The first foreign language may be a hard nut to crack, but when you've already got the tools, the new languages get absorbed much more easily. I speak 4 other languages besides my native Russian and Ukrainian.
I had that experience too. I began studying Spanish when I was eleven. Then when I went on to study German, Russian, Yiddish and Chinese formally, and several other languages informally, it was much easier.
BTW, got a question to you all. I observed an interesting phenomenon while learning Hebrew. During the process of learning, I felt I was losing grip of my French and German. Someone said it happened because Hebrew was a language belonging to a different family (Semitic, unlike all other languages I know, which are Indo-European). It was claimed to be the reason for its "aggressive" behavior - I mean squeezing other languages out. Have you ever heard of any such theory?
I have not heard of that and I certainly did not have that experience myself. Chinese is in the Sino-Tibetan family, whose differences from Indo-European, IMO, are much greater than the Semitic family: no adjectives, adverbs or prepositions; no gender, number or tense; in fact no inflections at all: even pronouns are gender-neutral.
I found, on the contrary, that having my world view expanded by exposure to the Chinese way of analyzing things, people, events and concepts improved the clarity of my thinking in all of my other languages. For example, I no longer thoughtlessly use the pronoun "she" to refer to a teacher or a nurse and "he" for a corporate president, and I miss the different words for "older brother" and "younger brother" or "maternal grandmother" and "paternal grandmother" when describing family relationships.
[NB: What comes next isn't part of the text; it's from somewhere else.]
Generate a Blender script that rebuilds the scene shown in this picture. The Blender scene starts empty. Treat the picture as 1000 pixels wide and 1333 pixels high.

One of the things I certainly got from Chinese was an improvement in my conscious understanding and unconscious use of phonetics. Everyone knows about tone being phonemic in Chinese, but it has other phonetic paradigms that are quite foreign to Indo-European speakers; for example there are no voiced stops, but aspiration is phonemic; and stretched-out Z and ZH are both vowels.
This is something you surely experienced when learning English, because our language has more phonemes than most, even Russian with its palatalized consonants. Our two kinds of TH are tongue-twisters for most people, and it's quite a challenge to hear the differences between our huge array of vowels. One of my Russian friends still pronounces the name of the state Ohio as uh-KHAY-uh, and no one has any idea what he's talking about.
But you surely did not have this experience with Hebrew. Modern Israeli Hebrew is basically liturgical Hebrew, a language that was dead for more than 2,000 years and used only in religious ceremonies. As such, the pronunciation of the words was adjusted to the phonetics of the languages spoken by the Jews in the Diaspora, originally Aramaic but more recently German and Russian. The phonemes represented by the letters Aleph and Ghayin (now spelled Ayin)--a glottal stop and an uvular fricative--are now silent. Daleth and Tau, dental consonants as in Russian, have become alveolar as in German and English. Ghimel (with no dot), a voiced velar fricative, has become a G, and Qoph, a voiceless uvular stop, has become a K. Waw, a semivowel, has become V and is now spelled Vav. Vowels have been elided, especially the Schwa, so four-syllable words become two or three syllables. The stress, which used to fall more often on the last syllable, has shifted to the first or second.
Modern Israeli Hebrew sounds more like an Indo-European language because it was crafted by people who spoke Indo-European languages in an era when there was no voice recording technology. Ancient Hebrew sounded much more like its close relative, Arabic.